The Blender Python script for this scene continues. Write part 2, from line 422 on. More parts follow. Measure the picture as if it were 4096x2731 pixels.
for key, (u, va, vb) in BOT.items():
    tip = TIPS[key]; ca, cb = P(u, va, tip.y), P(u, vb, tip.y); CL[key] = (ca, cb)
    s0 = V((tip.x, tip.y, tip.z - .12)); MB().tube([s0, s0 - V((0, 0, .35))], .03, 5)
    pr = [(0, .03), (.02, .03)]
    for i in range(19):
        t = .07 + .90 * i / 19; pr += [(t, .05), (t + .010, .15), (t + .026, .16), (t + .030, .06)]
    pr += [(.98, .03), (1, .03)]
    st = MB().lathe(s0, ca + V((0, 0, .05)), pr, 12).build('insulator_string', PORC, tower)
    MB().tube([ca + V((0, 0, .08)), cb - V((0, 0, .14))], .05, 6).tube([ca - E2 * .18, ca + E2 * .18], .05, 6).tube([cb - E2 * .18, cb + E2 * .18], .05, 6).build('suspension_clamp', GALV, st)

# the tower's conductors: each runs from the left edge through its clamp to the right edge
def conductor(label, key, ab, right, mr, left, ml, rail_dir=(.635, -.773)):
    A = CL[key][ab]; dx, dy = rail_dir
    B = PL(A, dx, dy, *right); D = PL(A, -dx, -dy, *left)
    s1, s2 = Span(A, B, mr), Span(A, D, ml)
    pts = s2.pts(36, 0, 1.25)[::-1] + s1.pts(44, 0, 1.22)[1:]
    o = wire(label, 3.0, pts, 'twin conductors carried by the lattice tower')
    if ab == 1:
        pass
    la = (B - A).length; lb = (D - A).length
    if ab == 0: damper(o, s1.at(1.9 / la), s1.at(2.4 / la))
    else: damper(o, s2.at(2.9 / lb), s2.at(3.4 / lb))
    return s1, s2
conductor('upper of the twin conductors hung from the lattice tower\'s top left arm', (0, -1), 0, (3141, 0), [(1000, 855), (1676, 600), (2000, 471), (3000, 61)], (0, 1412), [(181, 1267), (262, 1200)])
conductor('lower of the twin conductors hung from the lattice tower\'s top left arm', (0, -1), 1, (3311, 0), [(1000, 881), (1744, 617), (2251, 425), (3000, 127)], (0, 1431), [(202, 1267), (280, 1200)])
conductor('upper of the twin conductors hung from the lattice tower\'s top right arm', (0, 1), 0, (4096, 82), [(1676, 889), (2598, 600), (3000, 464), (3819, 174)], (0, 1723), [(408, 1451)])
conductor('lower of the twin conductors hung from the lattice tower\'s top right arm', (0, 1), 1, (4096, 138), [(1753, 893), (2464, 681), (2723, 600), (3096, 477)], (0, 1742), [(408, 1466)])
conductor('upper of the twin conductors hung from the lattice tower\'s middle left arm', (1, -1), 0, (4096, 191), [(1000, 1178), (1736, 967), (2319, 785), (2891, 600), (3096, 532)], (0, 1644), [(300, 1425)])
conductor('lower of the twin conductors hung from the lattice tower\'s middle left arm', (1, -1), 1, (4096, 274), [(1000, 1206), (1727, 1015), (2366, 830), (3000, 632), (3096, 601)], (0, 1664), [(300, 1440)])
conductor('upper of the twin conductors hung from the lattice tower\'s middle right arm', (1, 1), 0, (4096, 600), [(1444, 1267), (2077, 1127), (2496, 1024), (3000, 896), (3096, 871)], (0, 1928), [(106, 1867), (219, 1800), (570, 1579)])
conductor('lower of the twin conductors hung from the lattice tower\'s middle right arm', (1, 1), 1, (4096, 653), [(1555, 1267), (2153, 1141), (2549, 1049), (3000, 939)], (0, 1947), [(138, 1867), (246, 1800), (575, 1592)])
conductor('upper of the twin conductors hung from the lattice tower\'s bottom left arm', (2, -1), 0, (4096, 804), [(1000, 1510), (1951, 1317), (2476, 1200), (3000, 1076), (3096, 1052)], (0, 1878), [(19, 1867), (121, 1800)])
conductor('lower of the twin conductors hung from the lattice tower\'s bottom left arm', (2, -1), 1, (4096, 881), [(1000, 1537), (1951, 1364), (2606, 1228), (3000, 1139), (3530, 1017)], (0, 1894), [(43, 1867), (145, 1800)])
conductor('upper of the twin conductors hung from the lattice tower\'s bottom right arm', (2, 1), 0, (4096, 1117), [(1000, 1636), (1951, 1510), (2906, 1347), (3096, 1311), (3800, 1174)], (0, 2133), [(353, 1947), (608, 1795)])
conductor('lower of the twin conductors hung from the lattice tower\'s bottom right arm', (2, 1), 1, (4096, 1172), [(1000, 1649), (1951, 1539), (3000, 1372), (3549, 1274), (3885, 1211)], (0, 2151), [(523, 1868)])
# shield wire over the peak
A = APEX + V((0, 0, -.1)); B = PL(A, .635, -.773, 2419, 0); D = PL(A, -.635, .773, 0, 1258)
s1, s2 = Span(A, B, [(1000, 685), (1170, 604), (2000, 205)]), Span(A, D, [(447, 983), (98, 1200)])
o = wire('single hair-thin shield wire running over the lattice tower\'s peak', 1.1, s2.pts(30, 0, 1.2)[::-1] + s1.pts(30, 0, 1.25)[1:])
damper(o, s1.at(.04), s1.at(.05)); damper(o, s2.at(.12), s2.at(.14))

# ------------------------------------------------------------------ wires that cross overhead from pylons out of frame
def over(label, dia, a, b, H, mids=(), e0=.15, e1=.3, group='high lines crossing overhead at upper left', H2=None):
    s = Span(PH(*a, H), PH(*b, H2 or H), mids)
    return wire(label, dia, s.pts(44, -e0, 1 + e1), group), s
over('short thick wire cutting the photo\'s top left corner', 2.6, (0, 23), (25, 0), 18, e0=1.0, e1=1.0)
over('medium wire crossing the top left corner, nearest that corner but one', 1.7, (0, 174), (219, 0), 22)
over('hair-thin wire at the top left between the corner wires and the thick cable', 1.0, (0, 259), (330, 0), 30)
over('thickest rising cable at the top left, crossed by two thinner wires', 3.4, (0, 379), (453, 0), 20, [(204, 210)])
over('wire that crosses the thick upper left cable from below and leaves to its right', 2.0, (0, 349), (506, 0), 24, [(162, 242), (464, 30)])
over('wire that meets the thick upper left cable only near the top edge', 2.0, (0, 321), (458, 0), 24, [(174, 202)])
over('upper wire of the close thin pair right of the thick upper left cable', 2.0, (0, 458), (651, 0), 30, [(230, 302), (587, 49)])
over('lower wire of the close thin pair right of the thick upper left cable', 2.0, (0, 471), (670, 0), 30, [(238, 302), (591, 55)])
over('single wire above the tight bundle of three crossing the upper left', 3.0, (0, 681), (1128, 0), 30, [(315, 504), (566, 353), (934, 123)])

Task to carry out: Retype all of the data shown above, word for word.

Exercise answer:
The Blender Python script for this scene continues. Write part 2, from line 422 on. More parts follow. Measure the picture as if it were 4096x2731 pixels.
for key, (u, va, vb) in BOT.items():
    tip = TIPS[key]; ca, cb = P(u, va, tip.y), P(u, vb, tip.y); CL[key] = (ca, cb)
    s0 = V((tip.x, tip.y, tip.z - .12)); MB().tube([s0, s0 - V((0, 0, .35))], .03, 5)
    pr = [(0, .03), (.02, .03)]
    for i in range(19):
        t = .07 + .90 * i / 19; pr += [(t, .05), (t + .010, .15), (t + .026, .16), (t + .030, .06)]
    pr += [(.98, .03), (1, .03)]
    st = MB().lathe(s0, ca + V((0, 0, .05)), pr, 12).build('insulator_string', PORC, tower)
    MB().tube([ca + V((0, 0, .08)), cb - V((0, 0, .14))], .05, 6).tube([ca - E2 * .18, ca + E2 * .18], .05, 6).tube([cb - E2 * .18, cb + E2 * .18], .05, 6).build('suspension_clamp', GALV, st)

# the tower's conductors: each runs from the left edge through its clamp to the right edge
def conductor(label, key, ab, right, mr, left, ml, rail_dir=(.635, -.773)):
    A = CL[key][ab]; dx, dy = rail_dir
    B = PL(A, dx, dy, *right); D = PL(A, -dx, -dy, *left)
    s1, s2 = Span(A, B, mr), Span(A, D, ml)
    pts = s2.pts(36, 0, 1.25)[::-1] + s1.pts(44, 0, 1.22)[1:]
    o = wire(label, 3.0, pts, 'twin conductors carried by the lattice tower')
    if ab == 1:
        pass
    la = (B - A).length; lb = (D - A).length
    if ab == 0: damper(o, s1.at(1.9 / la), s1.at(2.4 / la))
    else: damper(o, s2.at(2.9 / lb), s2.at(3.4 / lb))
    return s1, s2
conductor('upper of the twin conductors hung from the lattice tower\'s top left arm', (0, -1), 0, (3141, 0), [(1000, 855), (1676, 600), (2000, 471), (3000, 61)], (0, 1412), [(181, 1267), (262, 1200)])
conductor('lower of the twin conductors hung from the lattice tower\'s top left arm', (0, -1), 1, (3311, 0), [(1000, 881), (1744, 617), (2251, 425), (3000, 127)], (0, 1431), [(202, 1267), (280, 1200)])
conductor('upper of the twin conductors hung from the lattice tower\'s top right arm', (0, 1), 0, (4096, 82), [(1676, 889), (2598, 600), (3000, 464), (3819, 174)], (0, 1723), [(408, 1451)])
conductor('lower of the twin conductors hung from the lattice tower\'s top right arm', (0, 1), 1, (4096, 138), [(1753, 893), (2464, 681), (2723, 600), (3096, 477)], (0, 1742), [(408, 1466)])
conductor('upper of the twin conductors hung from the lattice tower\'s middle left arm', (1, -1), 0, (4096, 191), [(1000, 1178), (1736, 967), (2319, 785), (2891, 600), (3096, 532)], (0, 1644), [(300, 1425)])
conductor('lower of the twin conductors hung from the lattice tower\'s middle left arm', (1, -1), 1, (4096, 274), [(1000, 1206), (1727, 1015), (2366, 830), (3000, 632), (3096, 601)], (0, 1664), [(300, 1440)])
conductor('upper of the twin conductors hung from the lattice tower\'s middle right arm', (1, 1), 0, (4096, 600), [(1444, 1267), (2077, 1127), (2496, 1024), (3000, 896), (3096, 871)], (0, 1928), [(106, 1867), (219, 1800), (570, 1579)])
conductor('lower of the twin conductors hung from the lattice tower\'s middle right arm', (1, 1), 1, (4096, 653), [(1555, 1267), (2153, 1141), (2549, 1049), (3000, 939)], (0, 1947), [(138, 1867), (246, 1800), (575, 1592)])
conductor('upper of the twin conductors hung from the lattice tower\'s bottom left arm', (2, -1), 0, (4096, 804), [(1000, 1510), (1951, 1317), (2476, 1200), (3000, 1076), (3096, 1052)], (0, 1878), [(19, 1867), (121, 1800)])
conductor('lower of the twin conductors hung from the lattice tower\'s bottom left arm', (2, -1), 1, (4096, 881), [(1000, 1537), (1951, 1364), (2606, 1228), (3000, 1139), (3530, 1017)], (0, 1894), [(43, 1867), (145, 1800)])
conductor('upper of the twin conductors hung from the lattice tower\'s bottom right arm', (2, 1), 0, (4096, 1117), [(1000, 1636), (1951, 1510), (2906, 1347), (3096, 1311), (3800, 1174)], (0, 2133), [(353, 1947), (608, 1795)])
conductor('lower of the twin conductors hung from the lattice tower\'s bottom right arm', (2, 1), 1, (4096, 1172), [(1000, 1649), (1951, 1539), (3000, 1372), (3549, 1274), (3885, 1211)], (0, 2151), [(523, 1868)])
# shield wire over the peak
A = APEX + V((0, 0, -.1)); B = PL(A, .635, -.773, 2419, 0); D = PL(A, -.635, .773, 0, 1258)
s1, s2 = Span(A, B, [(1000, 685), (1170, 604), (2000, 205)]), Span(A, D, [(447, 983), (98, 1200)])
o = wire('single hair-thin shield wire running over the lattice tower\'s peak', 1.1, s2.pts(30, 0, 1.2)[::-1] + s1.pts(30, 0, 1.25)[1:])
damper(o, s1.at(.04), s1.at(.05)); damper(o, s2.at(.12), s2.at(.14))

# ------------------------------------------------------------------ wires that cross overhead from pylons out of frame
def over(label, dia, a, b, H, mids=(), e0=.15, e1=.3, group='high lines crossing overhead at upper left', H2=None):
    s = Span(PH(*a, H), PH(*b, H2 or H), mids)
    return wire(label, dia, s.pts(44, -e0, 1 + e1), group), s
over('short thick wire cutting the photo\'s top left corner', 2.6, (0, 23), (25, 0), 18, e0=1.0, e1=1.0)
over('medium wire crossing the top left corner, nearest that corner but one', 1.7, (0, 174), (219, 0), 22)
over('hair-thin wire at the top left between the corner wires and the thick cable', 1.0, (0, 259), (330, 0), 30)
over('thickest rising cable at the top left, crossed by two thinner wires', 3.4, (0, 379), (453, 0), 20, [(204, 210)])
over('wire that crosses the thick upper left cable from below and leaves to its right', 2.0, (0, 349), (506, 0), 24, [(162, 242), (464, 30)])
over('wire that meets the thick upper left cable only near the top edge', 2.0, (0, 321), (458, 0), 24, [(174, 202)])
over('upper wire of the close thin pair right of the thick upper left cable', 2.0, (0, 458), (651, 0), 30, [(230, 302), (587, 49)])
over('lower wire of the close thin pair right of the thick upper left cable', 2.0, (0, 471), (670, 0), 30, [(238, 302), (591, 55)])
over('single wire above the tight bundle of three crossing the upper left', 3.0, (0, 681), (1128, 0), 30, [(315, 504), (566, 353), (934, 123)])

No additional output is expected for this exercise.